Mais adiante ao definir os objetivos da FRELIMO, o Programa da FRELIMO precisa entre outros pontos:
“Promover a emancipação política, social, econômica e cultural da mulher moçambicana: realizar a igualdade de direitos entre o homem e a mulher: encorajar a mulher moçambicana a participar cada vez mais na luta de libertação nacional”. Esta preocupação existia desde o momento da constituição da FRELIMO.
Antes de analisarmos o trabalho realizado pela FRELIMO neste domínio importa examinar as razões que levaram a nossa Organização a inscrever a emancipação da mulher entre os objetivos da nossa Organização. Para isso nós temos de nos debruçar, embora em linhas gerais, sobre a situação da mulher na sociedade moçambicana.
A realização e aprofundamento desta análise, que nós aqui apenas esboçaremos é fundamental, pois qualquer tentativa para separar o problema da emancipação da mulher dos objetivos gerais da Organização não pode conduzir senão ao insucesso. Com isto queremos dizer que os dois combates estão intimamente ligados.
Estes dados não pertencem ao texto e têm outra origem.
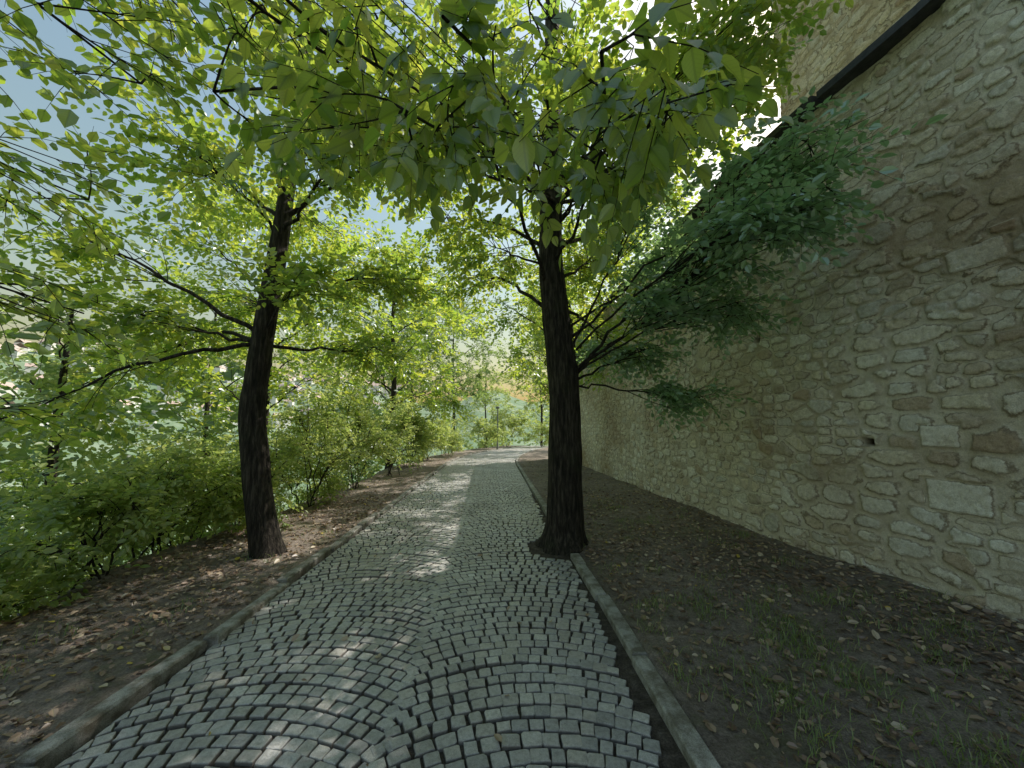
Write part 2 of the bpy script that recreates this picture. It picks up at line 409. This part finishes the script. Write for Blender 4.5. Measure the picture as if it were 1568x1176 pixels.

Na sociedade moçambicana a mulher está submetida à dominação colonial que se manifesta através da privação dos direitos mais elementares. Como o homem, ela está submetida ao trabalho forçado, aos impostos pesados. Sofre na sua família os efeitos da exportação dos trabalhadores para a África do Sul e Rodésia assim como de outras formas de deportação às quais está submetido o homem. Em particular o sistema capitalista inerente ao colonialismo submete a mulher à prática vergonhosa e mercantil da prostituição.
A prostituição que é uma instituição do sistema capitalista, está em Moçambique diretamente ligada à exploração e dominação colonial. Arrastados os maridos, pais ou filhos maiores para as prisões ou para o trabalho forçado, longe das suas famílias, as mulheres ficam desamparadas e ficam obrigadas a tomar sobre si os encargos familiares.
Privada de recursos a mulher vê-se obrigada a comercializar o seu próprio corpo, prostituindo-se em graus diversos, aos patrões capitalistas ou tornando-se mesmo prostituta profissional.
O resultado desta situação é a desagregação da unidade familiar assim como a incapacidade para a mulher de assumir o seu papel de mãe e de educadora dos filhos.
Desta forma a mulher é considerada pelo colonialismo como mero objeto de prazer ou de procriação através da reprodução de filhos, que significa aumentar a mão-de-obra.
Mas além desta forma de exploração, causada diretamente pelo colonialismo a mulher estava também submetida a outras formas de dominação que se manifestavam no interior mesmo da sociedade moçambicana. Neste momento não possuímos ainda todos os elementos que nos permitem analisar em detalhe a situação existente em cada região ; mas conhecemos os traços gerais que são comuns a todo o país.
Na sociedade tradicional a mulher encontra-se numa situação de inferioridade e está submetida à dominação do homem, que se transmite sucessivamente do pai ao marido e mais tarde, por vezes, ao próprio filho.
À mulher cabe um papel submisso e passivo e as suas funções sociais são rigorosamente delimitadas: fornecimento da mão-de-obra, em geral no setor agrícola, e procriação de filhos.
O primeiro aspecto – a mulher como fornecedor da mão-de-obra – está intimamente ligado ao modelo de produção existente na sociedade tradicional, que é o modelo da economia doméstica.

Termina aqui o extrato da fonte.